Nutz: Herr Bodewig, Sie sind oder Sie werden ja auch Minister für den Wohnungsbau. Was sind denn dort Ihre Vorstellungen? Es gibt ja ein großes Problem von leerstehenden Wohnungen beispielsweise im Osten. Die Zukunft der Plattenbauten ist ungewiss. Hier herrscht Wohnungsmangel. Was sind dort Ihre Vorstellungen, soweit Sie sie jetzt sagen können?
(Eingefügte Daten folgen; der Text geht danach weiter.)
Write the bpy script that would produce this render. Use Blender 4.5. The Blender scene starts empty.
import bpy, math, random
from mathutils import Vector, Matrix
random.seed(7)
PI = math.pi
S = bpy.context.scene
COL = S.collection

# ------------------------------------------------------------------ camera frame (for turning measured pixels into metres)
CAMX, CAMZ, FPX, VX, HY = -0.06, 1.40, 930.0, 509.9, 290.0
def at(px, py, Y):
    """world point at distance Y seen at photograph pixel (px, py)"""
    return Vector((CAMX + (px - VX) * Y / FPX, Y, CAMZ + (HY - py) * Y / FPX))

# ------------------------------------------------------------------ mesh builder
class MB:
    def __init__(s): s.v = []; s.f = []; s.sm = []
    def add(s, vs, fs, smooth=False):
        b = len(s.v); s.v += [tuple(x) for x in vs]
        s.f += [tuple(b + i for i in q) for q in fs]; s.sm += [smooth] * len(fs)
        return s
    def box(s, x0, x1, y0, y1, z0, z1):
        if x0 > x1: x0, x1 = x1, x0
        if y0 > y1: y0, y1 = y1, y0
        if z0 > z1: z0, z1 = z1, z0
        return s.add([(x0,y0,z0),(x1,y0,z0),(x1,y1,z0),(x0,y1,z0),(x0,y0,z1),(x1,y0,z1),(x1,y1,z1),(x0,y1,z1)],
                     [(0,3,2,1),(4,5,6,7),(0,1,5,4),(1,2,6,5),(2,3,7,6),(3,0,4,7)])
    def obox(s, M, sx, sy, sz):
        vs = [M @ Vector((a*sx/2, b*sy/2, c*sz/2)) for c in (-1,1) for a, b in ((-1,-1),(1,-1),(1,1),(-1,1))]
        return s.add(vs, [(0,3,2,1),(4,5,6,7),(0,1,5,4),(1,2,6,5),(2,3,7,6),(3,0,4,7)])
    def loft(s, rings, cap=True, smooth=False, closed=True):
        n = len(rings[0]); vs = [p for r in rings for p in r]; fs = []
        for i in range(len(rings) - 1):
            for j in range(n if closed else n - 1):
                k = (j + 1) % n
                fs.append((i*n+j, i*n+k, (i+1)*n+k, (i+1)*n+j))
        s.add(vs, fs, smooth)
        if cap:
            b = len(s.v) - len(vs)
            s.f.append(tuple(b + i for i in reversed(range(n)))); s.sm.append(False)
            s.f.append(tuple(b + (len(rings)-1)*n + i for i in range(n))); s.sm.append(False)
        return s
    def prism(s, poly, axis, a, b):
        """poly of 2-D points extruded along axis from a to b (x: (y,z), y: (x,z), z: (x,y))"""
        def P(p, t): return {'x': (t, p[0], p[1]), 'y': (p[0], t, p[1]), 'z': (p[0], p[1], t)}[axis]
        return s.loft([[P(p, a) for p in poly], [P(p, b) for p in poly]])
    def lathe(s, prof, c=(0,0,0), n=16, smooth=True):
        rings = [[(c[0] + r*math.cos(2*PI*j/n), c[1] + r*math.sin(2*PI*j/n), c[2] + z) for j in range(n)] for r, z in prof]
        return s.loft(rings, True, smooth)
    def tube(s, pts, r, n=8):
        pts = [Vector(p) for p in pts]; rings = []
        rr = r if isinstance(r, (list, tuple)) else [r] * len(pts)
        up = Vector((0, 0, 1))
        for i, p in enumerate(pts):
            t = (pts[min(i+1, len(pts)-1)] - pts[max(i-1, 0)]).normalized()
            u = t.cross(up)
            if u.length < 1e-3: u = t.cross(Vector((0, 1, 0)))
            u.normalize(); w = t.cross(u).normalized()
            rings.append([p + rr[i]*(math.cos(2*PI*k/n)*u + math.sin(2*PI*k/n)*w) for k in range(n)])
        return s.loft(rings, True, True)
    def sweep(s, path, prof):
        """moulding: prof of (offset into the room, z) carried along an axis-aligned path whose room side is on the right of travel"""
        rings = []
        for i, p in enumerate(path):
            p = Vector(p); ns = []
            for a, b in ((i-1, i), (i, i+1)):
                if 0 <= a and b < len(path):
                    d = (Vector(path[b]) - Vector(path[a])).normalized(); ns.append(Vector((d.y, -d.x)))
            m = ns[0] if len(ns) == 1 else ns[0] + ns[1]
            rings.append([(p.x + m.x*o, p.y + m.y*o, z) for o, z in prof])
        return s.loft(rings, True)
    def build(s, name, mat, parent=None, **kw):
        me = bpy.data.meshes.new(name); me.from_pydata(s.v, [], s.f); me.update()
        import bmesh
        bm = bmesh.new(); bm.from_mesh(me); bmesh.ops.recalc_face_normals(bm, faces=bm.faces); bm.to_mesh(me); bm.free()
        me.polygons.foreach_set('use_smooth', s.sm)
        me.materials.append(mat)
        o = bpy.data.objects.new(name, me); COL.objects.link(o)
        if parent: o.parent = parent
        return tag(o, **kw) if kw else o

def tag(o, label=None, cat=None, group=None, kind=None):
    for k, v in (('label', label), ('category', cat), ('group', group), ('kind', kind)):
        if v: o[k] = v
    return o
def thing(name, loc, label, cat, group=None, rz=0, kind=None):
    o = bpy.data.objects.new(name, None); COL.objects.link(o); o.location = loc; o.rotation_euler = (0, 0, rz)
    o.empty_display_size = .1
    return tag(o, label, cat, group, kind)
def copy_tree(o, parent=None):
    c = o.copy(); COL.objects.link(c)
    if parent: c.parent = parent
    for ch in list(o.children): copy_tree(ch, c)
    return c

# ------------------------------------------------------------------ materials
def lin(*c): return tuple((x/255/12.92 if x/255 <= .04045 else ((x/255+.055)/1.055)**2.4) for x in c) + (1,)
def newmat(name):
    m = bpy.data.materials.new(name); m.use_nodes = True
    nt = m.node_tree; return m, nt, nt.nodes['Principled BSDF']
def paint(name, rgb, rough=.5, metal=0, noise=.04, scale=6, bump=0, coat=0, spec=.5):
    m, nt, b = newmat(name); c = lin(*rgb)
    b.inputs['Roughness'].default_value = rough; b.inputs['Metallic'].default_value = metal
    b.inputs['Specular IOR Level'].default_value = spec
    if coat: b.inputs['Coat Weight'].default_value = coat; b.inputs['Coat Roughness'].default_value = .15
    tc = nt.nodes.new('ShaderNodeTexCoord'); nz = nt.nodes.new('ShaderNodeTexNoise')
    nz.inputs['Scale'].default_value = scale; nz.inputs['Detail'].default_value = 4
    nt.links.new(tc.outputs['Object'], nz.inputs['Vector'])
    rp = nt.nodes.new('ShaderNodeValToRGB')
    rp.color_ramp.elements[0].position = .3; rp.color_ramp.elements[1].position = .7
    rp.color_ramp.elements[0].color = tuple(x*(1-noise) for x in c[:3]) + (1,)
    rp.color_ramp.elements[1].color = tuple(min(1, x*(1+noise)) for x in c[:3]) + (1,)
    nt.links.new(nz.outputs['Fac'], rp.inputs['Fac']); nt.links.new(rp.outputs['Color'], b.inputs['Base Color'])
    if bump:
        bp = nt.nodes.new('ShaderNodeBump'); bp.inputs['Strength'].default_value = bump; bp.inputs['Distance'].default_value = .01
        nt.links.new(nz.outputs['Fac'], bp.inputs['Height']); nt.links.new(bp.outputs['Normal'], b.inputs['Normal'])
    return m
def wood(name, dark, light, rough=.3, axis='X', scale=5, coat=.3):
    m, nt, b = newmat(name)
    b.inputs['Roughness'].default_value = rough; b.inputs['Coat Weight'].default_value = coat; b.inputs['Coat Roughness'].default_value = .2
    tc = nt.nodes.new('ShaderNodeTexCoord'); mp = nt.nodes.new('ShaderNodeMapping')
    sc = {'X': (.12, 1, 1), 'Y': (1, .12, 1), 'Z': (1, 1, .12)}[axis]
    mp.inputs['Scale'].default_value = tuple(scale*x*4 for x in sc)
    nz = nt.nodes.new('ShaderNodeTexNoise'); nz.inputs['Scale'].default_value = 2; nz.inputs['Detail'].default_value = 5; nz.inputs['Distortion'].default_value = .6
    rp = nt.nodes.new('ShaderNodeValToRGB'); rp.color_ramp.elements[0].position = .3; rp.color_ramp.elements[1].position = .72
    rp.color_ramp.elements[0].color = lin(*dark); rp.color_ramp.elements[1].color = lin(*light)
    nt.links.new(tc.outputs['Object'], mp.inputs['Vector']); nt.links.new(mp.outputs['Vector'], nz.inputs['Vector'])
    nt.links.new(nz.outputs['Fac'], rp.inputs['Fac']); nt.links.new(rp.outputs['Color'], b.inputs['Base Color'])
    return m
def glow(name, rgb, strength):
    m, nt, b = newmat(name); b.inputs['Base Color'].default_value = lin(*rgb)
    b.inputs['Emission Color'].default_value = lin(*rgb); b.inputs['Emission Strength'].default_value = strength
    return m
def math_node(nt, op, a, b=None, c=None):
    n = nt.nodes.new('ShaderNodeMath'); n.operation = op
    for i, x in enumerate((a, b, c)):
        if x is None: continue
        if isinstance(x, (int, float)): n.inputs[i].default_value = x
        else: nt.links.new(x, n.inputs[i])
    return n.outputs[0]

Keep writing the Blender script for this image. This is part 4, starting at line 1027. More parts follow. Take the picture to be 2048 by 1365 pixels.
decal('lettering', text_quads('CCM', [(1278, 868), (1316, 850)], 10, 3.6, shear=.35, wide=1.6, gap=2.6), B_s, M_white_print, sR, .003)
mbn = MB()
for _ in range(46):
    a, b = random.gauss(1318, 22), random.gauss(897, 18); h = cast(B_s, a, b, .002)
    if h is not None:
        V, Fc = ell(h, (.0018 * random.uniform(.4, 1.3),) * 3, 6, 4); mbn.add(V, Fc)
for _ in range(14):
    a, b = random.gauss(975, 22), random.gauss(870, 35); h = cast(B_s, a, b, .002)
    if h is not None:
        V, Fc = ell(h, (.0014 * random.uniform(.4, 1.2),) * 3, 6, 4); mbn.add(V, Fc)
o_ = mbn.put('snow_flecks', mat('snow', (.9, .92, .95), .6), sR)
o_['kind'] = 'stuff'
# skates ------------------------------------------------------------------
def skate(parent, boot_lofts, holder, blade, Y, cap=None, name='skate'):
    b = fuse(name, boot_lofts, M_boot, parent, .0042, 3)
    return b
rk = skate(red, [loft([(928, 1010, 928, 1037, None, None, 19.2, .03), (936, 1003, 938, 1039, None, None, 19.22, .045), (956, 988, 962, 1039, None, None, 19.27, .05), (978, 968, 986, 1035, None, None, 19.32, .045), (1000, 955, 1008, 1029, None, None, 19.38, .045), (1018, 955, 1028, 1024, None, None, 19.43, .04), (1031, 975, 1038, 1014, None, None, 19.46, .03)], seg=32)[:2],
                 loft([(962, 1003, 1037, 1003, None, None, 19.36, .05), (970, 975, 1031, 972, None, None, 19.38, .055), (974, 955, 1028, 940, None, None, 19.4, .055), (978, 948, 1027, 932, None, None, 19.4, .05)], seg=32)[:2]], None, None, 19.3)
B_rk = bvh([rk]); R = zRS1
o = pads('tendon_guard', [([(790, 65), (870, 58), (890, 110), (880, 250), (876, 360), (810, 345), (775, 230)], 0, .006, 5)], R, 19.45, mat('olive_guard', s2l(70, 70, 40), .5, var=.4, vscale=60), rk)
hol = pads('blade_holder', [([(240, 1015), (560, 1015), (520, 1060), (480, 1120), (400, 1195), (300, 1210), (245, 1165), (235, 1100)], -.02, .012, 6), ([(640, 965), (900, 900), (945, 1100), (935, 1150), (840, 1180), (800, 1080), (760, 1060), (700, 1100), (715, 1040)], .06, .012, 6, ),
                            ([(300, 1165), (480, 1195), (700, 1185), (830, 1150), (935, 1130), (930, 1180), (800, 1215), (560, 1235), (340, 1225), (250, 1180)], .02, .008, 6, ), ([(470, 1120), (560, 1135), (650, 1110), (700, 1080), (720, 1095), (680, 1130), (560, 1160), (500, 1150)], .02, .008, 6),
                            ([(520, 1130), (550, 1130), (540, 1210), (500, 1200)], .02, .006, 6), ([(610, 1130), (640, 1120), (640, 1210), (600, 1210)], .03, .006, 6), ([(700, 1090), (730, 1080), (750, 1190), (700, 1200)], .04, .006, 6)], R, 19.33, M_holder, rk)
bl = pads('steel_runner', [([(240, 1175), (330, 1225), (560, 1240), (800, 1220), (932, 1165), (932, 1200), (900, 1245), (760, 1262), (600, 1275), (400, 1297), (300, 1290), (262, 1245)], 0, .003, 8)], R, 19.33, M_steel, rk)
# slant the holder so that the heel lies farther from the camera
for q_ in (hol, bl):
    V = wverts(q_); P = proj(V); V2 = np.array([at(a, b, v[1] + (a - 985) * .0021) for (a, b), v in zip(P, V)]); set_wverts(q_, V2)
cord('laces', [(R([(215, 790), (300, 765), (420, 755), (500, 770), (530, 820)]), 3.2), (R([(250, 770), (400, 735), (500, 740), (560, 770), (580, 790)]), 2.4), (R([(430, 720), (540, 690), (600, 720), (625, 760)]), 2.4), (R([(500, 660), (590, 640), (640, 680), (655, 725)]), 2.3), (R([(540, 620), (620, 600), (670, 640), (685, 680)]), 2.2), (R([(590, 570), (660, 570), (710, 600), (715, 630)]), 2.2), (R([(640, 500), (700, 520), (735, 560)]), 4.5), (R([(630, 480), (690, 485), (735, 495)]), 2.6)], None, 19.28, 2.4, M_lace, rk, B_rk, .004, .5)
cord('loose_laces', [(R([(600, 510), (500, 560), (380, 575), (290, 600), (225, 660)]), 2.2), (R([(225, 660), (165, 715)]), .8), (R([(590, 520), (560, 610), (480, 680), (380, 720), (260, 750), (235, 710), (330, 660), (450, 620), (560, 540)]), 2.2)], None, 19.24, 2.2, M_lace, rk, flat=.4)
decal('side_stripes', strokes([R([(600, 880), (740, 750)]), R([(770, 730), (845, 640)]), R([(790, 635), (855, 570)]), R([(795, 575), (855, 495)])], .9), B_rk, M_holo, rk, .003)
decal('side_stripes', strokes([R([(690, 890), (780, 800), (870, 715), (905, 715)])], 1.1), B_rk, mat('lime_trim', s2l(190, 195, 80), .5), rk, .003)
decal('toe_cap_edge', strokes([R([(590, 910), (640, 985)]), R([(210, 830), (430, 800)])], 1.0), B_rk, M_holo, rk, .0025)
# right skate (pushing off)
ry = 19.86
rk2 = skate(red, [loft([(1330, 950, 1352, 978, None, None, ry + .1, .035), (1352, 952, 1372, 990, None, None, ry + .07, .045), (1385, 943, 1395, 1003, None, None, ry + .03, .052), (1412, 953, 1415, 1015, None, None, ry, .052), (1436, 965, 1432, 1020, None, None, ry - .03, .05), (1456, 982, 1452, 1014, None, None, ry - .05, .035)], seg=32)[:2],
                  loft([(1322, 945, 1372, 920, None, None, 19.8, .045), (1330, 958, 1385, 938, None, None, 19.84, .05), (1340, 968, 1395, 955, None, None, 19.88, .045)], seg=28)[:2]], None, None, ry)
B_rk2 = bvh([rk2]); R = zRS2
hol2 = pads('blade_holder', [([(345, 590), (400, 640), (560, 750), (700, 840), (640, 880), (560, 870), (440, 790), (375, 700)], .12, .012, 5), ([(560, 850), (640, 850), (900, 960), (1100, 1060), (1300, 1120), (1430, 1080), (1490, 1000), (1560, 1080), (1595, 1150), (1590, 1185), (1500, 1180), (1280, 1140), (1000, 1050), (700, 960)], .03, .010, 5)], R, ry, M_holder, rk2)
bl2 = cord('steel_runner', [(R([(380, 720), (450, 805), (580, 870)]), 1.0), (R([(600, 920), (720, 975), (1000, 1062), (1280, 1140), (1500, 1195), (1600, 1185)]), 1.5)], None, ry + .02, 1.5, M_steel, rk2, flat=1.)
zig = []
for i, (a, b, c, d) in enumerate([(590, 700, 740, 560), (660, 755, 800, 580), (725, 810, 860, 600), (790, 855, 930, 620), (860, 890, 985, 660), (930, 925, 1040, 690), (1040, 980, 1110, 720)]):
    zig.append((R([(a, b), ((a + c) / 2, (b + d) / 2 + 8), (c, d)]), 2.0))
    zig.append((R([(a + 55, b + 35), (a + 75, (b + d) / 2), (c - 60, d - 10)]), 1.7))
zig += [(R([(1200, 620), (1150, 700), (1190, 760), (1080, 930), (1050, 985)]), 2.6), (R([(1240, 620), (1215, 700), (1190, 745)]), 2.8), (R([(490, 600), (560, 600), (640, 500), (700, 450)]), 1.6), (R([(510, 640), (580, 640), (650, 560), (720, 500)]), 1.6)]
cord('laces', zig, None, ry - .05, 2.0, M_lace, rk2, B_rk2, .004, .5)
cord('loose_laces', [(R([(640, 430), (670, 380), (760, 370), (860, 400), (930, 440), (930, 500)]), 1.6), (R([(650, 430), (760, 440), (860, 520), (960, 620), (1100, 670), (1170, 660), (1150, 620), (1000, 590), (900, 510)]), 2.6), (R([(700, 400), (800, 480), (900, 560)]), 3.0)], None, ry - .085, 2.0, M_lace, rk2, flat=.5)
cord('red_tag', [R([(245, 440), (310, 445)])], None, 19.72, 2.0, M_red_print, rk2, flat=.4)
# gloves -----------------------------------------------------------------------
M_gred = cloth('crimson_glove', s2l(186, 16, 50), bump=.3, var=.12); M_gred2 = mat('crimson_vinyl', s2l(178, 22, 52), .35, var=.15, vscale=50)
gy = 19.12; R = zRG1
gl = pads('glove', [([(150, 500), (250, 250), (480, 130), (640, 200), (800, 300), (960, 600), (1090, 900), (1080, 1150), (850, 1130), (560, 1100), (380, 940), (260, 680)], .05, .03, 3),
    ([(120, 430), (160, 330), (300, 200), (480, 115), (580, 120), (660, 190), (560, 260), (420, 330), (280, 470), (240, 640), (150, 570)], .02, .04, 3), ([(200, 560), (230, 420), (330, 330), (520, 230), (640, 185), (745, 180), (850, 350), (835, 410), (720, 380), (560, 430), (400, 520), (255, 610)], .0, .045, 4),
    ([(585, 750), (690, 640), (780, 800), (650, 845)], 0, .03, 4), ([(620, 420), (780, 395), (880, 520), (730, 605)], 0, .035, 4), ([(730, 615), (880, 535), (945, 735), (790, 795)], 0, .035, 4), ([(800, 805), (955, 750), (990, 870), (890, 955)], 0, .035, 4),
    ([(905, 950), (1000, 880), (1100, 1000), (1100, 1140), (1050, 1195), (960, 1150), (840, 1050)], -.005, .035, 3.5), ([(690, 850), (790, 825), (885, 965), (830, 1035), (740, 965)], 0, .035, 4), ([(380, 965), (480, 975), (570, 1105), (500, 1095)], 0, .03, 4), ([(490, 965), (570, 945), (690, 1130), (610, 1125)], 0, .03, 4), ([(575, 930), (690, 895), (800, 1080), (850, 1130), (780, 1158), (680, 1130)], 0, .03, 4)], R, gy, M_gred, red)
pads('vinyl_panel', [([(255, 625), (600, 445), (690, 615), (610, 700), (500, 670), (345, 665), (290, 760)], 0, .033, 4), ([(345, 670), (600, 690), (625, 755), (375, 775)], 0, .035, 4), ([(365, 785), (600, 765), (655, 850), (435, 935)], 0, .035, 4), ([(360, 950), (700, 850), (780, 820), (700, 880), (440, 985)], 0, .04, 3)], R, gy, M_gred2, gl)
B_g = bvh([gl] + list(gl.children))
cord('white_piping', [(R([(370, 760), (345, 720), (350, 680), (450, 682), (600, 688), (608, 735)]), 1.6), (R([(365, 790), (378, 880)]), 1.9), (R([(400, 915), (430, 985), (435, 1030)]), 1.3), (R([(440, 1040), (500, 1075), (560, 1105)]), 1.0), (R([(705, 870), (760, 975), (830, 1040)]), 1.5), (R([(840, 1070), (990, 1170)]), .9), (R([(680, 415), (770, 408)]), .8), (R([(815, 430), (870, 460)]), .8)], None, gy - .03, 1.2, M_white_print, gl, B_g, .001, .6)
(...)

Bodewig: Ich glaube, die Leerstandskommission, die sich ja gerade mit dem Problem des Leerstandes in den neuen Bundesländern beschäftigt hat, hat eine Reihe von wichtigen und sinnvollen Vorschlägen erarbeitet. Die werden wir jetzt prüfen. Wir werden die Fördermaßnahmen mehr auf den Bestand konzentrieren. Das ist wichtig. Es werden Abrisse in den neuen Ländern nicht vollständig zu vermeiden sein. Das ist allen klar. Die ersten Projekte wurden auch. Ich möchte aber nicht das Geld auf den Abriss konzentrieren, sondern auf das Schaffen von guten Wohnungen im Bestand. Das ist ein Ziel. Das weitere: Wir haben auch ein Projekt "soziale Stadt". Wir wollen die Ballungszentren wieder attraktiver machen. Wir wollen vermeiden, dass die Menschen aus den Städten herausziehen ins Umland, weil das zu viel kostet. Es ist nicht sinnvoll. Da muss man eben die Städte attraktiver machen, und da wollen wir sehr viel Geld mobilisieren, gemeinsam mit den Ländern und den Kommunen, auch hier Anreize durch den Bund und Impulse für die örtliche Situation zu schaffen.
Nutz: Kurt Bodewig, der designierte Bundesverkehrsminister und auch Bundesbauminister, in den "Informationen am Morgen" im Deutschlandfunk. - Herr Bodewig, Ihnen alles Gute und auf Wiederhören!